Pub Date: Feb. 14th, 2006
ISBN: 0-385-51481-6
Publisher: Nan A. Talese

A violent brawl, a non-act of “gross negligence” and a family’s grief are exhaustively analyzed in this affecting second novel from the Midwestern author of The Cuban Prospect (2003).

In the working-class Pennsylvania backwater of Breed’s Township, 30-ish Casey Fielder takes pride in his skillful management of O’Ruddy’s Restaurant and gratifying relationship with his beautiful girlfriend Rachel—until a rumble in the restaurant’s parking lot between high school “townies” and privileged preppies leaves handsome athlete Colin Chase irreparably brain-damaged. Assuming his wealthy employers’ wish to avoid negative publicity (stemming from an earlier similar incident), Casey doesn’t call the police. A firestorm of outrage ensues, and he loses his job and Rachel’s respect, while plunging into a reckless campaign of subterfuge and lawbreaking to try to clear his name and assuage his guilt. Casey’s downward path is juxtaposed (though it never intersects with) the emotional journey undertaken by Colin’s mother Lea, who knows her only son (an egotistical seducer) is no angel; he has been, in fact, a “troubled, angry boy, yearning to fight and therefore skilled at enraging others.” The full truth of why Colin was singled out by his attackers is both contrived and only partially revealed, as Shawver painstakingly strips away layers of denial and collusion, painting a depressingly realistic picture of “class warfare” and moral instability in everyday America.
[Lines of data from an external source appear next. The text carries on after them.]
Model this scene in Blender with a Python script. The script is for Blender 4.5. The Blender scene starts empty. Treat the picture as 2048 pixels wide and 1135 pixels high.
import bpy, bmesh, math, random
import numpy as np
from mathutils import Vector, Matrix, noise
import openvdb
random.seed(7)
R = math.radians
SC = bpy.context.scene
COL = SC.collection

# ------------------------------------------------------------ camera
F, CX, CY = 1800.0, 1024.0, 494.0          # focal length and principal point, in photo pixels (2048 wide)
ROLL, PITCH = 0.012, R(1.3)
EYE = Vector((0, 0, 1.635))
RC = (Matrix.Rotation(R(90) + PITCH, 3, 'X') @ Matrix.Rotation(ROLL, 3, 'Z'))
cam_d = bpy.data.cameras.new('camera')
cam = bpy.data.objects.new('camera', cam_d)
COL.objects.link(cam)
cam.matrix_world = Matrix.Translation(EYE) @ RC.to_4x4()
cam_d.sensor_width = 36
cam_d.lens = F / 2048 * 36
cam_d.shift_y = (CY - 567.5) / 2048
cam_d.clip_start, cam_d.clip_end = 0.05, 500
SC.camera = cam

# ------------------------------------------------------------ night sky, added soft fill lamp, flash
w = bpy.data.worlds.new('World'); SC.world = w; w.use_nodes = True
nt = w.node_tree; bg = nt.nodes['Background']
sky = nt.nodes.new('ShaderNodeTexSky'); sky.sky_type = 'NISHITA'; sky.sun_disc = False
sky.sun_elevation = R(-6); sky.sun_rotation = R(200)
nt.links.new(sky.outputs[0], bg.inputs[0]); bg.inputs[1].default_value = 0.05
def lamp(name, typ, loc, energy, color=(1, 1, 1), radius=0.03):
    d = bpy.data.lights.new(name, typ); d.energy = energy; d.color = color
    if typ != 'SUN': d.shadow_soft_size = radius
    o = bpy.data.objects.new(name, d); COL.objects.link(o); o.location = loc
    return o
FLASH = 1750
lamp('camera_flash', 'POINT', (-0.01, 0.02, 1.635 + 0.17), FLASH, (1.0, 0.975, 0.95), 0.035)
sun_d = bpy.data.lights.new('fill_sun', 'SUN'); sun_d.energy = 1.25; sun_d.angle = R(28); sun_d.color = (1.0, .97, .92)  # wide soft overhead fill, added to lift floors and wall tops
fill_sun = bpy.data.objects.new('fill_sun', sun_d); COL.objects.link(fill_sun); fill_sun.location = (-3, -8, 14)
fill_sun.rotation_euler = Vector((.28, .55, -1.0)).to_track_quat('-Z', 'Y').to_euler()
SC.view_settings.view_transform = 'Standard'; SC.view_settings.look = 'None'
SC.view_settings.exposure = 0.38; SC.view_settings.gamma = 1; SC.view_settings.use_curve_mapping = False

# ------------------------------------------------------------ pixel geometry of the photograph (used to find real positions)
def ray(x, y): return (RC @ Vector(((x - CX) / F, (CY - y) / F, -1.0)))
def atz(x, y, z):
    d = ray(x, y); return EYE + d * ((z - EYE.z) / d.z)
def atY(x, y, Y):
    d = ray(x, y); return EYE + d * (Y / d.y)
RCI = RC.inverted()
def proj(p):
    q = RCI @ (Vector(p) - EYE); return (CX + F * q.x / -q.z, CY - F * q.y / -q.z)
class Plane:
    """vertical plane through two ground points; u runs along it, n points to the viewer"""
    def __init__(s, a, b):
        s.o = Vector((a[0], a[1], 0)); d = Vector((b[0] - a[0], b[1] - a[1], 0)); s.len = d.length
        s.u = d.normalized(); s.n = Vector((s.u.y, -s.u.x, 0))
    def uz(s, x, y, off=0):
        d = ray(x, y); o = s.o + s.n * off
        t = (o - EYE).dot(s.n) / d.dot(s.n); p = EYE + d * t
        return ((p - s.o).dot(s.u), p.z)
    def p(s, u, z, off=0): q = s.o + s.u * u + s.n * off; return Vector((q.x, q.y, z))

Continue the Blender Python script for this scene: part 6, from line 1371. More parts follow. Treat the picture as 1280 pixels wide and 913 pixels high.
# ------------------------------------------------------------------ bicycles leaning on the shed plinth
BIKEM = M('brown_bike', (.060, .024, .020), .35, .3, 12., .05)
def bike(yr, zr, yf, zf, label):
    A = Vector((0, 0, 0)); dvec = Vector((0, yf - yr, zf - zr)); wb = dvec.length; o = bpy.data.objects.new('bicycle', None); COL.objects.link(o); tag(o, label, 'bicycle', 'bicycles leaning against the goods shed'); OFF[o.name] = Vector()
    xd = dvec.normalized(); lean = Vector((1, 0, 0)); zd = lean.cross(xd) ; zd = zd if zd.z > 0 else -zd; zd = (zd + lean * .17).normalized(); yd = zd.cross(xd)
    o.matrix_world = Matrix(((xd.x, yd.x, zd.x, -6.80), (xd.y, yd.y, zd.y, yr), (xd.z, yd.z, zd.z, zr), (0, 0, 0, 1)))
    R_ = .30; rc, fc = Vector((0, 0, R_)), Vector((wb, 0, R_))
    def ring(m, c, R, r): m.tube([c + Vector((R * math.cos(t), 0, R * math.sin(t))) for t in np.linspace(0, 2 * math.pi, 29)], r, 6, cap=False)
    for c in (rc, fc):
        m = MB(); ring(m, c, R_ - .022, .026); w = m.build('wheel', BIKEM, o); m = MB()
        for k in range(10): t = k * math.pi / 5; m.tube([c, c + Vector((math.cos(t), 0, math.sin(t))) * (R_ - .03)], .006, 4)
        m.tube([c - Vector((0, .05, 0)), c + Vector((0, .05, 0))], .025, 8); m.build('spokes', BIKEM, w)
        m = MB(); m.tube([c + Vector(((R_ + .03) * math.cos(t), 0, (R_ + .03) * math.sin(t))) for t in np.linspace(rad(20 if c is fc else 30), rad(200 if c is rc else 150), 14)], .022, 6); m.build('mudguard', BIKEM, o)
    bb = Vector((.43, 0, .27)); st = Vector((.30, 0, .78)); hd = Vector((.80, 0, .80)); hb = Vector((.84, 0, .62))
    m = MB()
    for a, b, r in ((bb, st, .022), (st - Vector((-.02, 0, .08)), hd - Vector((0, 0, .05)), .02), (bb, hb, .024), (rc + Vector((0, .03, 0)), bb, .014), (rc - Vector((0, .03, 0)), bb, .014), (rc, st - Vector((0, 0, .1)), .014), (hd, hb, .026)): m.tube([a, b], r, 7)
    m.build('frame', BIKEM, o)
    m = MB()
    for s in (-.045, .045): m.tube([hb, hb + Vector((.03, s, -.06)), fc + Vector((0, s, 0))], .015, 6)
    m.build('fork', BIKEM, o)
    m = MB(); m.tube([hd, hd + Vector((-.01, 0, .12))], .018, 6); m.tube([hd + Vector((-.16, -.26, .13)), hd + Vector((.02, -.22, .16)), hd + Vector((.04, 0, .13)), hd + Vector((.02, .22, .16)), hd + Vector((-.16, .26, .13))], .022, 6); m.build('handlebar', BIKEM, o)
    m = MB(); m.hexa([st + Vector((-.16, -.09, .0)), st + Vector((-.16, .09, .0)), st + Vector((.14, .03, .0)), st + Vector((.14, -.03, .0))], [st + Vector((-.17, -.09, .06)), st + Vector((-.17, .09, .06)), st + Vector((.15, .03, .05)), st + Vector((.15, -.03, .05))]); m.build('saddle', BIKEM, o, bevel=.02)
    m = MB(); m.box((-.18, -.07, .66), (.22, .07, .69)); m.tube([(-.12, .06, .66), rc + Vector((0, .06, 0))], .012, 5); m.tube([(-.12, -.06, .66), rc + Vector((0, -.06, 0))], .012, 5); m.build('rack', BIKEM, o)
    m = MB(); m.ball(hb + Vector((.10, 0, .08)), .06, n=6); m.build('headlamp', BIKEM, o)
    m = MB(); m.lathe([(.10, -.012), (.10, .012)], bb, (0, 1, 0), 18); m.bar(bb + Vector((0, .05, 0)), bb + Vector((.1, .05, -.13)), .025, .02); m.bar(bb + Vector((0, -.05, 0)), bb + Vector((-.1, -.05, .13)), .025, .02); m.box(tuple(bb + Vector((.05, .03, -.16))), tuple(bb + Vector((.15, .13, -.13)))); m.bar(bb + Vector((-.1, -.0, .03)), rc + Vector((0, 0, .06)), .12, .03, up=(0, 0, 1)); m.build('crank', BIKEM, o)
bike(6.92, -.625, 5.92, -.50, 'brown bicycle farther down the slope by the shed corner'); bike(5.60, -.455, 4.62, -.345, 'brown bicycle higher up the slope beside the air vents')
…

There are partial echoes of Jane Hamilton’s A Map of the World and Rosellen Brown’s Tender Mercies, but Shawver knows his territory and characters, and his workmanlike thoroughness gives this sad story heartwrenching intensity. Unfortunately, the narrative becomes too often static and repetitious, as even minor incidents and conversational exchanges are tediously overanalyzed.

Nevertheless, an encouraging improvement on Shawver’s bland first novel and, one hopes, a harbinger of even better work to come.